Militares portugueses (Lusa)

Porém, outros garantem que esse é o caminho a seguir para quem quer uma Europa Federalista. O modelo sugerido pelo major-general Agostinho Costa aproxima-se, por isso, do modelo norte-americano. Nos Estados Unidos existe o exército federal, que está às ordens do presidente do país, e a guarda nacional, uma força militar à disposição do governador de cada um dos 50 estados. Para o militar português, é possível manter uma força militar nacional capaz de cumprir missões específicas aos interesses e objetivos do país, à semelhança da guarda nacional americana, enquanto as Forças Armadas comuns seriam responsáveis pela Defesa comum e pela projeção de força no estrangeiro.

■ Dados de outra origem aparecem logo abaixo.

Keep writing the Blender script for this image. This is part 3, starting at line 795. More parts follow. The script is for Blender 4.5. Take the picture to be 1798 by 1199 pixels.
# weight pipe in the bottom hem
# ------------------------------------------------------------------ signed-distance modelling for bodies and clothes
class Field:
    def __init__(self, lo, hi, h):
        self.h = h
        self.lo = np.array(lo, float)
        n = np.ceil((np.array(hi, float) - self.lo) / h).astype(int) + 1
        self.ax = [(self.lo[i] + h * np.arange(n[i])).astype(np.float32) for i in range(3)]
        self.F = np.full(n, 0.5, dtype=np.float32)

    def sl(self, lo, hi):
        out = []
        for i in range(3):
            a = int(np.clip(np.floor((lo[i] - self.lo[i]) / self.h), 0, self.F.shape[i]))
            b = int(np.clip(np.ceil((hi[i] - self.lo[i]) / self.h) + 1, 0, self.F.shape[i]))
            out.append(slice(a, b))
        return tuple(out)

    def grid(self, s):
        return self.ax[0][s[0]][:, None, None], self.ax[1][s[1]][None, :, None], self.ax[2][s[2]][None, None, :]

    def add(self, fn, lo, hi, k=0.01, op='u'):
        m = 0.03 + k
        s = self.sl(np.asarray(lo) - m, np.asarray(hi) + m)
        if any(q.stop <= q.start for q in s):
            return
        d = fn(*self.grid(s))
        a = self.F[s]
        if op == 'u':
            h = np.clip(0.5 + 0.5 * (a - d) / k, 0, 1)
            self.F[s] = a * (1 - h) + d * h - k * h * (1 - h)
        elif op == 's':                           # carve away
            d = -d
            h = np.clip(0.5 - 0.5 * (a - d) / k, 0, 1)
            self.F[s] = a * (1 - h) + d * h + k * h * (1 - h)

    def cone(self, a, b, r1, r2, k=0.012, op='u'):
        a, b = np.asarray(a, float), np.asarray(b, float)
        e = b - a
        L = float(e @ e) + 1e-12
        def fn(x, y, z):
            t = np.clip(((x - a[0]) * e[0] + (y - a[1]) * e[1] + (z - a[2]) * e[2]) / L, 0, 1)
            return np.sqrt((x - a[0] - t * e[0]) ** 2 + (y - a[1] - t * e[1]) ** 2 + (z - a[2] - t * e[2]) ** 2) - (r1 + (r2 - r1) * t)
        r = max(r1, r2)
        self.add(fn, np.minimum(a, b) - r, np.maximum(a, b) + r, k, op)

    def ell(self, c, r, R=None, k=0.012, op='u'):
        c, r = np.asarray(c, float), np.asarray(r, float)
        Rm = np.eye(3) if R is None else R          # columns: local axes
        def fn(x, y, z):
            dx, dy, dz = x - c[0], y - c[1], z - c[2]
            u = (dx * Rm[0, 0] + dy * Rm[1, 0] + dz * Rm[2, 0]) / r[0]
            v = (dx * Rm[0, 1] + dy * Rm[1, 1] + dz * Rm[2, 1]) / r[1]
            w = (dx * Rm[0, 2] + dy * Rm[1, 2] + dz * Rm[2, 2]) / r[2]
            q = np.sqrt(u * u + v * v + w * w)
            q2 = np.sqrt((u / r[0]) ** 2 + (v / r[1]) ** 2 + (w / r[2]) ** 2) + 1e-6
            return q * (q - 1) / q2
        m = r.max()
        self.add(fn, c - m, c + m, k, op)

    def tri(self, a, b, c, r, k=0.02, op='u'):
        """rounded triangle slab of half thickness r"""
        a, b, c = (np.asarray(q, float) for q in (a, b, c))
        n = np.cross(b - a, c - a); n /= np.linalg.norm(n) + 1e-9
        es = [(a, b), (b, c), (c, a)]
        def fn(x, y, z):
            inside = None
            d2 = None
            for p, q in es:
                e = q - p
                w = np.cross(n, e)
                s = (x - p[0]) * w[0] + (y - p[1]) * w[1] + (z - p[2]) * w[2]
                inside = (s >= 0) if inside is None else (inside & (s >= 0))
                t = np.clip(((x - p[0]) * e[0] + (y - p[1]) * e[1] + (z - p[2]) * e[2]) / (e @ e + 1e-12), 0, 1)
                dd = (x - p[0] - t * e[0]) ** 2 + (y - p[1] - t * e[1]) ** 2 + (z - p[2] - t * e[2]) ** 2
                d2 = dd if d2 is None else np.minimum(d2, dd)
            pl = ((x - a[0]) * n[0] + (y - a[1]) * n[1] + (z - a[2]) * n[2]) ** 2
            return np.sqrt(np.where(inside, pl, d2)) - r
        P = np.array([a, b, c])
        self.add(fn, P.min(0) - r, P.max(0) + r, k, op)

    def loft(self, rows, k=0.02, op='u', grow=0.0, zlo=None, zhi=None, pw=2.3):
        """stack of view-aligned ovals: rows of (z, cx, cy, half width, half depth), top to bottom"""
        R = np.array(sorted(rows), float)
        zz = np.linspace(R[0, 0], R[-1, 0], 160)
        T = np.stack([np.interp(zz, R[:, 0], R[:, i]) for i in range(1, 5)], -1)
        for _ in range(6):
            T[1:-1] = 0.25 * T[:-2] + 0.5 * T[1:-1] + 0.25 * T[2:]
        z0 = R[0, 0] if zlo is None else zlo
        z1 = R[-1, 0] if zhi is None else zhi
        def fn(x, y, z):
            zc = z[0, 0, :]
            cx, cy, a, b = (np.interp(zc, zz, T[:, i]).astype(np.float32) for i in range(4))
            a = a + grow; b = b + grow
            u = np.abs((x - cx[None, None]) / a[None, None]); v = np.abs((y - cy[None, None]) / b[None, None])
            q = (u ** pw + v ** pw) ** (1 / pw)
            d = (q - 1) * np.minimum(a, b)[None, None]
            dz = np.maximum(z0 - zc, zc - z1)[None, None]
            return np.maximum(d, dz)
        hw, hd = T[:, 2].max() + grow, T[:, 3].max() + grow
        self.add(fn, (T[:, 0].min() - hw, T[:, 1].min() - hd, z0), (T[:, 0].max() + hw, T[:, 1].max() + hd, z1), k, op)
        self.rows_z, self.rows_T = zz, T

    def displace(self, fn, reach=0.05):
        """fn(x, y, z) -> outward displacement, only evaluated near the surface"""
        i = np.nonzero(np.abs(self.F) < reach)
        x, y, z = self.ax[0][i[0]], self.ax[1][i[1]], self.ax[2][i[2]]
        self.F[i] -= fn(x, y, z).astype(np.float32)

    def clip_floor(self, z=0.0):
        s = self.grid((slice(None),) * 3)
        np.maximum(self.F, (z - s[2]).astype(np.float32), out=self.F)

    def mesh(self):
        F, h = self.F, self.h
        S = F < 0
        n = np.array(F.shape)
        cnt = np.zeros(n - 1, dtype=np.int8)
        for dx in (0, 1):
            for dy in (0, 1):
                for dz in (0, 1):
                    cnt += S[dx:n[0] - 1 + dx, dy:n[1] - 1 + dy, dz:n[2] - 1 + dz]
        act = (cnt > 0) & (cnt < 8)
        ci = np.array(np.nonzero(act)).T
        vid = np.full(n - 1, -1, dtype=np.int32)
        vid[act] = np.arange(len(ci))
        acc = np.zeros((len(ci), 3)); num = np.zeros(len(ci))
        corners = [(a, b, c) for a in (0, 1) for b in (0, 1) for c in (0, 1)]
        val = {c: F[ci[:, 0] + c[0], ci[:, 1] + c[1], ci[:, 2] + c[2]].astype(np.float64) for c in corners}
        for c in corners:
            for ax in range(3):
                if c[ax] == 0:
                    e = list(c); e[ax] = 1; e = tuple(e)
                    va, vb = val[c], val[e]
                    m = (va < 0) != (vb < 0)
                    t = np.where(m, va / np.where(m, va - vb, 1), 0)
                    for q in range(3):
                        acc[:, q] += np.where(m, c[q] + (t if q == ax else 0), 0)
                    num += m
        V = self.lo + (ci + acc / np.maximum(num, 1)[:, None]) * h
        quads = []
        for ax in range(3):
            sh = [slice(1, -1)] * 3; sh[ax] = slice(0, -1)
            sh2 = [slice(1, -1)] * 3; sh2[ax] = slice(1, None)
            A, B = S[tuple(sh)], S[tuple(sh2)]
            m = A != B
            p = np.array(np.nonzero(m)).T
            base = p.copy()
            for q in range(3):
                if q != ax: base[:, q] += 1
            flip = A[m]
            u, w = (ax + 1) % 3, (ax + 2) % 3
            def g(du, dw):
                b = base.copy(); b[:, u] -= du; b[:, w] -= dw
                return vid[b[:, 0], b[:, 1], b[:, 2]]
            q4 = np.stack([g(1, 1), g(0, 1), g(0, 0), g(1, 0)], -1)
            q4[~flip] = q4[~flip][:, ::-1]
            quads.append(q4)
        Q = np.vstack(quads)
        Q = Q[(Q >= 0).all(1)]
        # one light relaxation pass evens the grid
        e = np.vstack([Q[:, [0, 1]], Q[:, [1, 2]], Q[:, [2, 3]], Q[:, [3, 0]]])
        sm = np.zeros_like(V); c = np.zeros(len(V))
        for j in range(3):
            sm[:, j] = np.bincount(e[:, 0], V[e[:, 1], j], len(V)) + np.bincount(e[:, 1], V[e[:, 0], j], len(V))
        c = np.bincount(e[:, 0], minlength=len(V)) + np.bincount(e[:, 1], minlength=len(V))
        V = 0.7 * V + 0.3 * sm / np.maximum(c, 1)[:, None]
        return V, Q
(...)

Por isso, sugere a criação de um corpo de exército, uma estrutura de comando com capacidades de lançar operações no exterior e capaz de coordenar operações em terra, no ar e no mar. Agostinho Costa insiste ainda que é preciso que a União Europeia invista mais em “enablers estratégicos”, como capacidades de transportar militares, abastecer aeronaves em pleno voo, capacidades espaciais, capacidades cibernéticas e capacidades marítimas.

“Um corpo de exército seria um embrião das forças armadas europeias. Obrigaria a União Europeia a ter um orçamento da Defesa maior, mas os países podem reduzir a nível nacional. Os europeístas acreditam nisto. É preciso andar no sentido do federalismo, quem não quiser tem de sair”, conclui o major-general.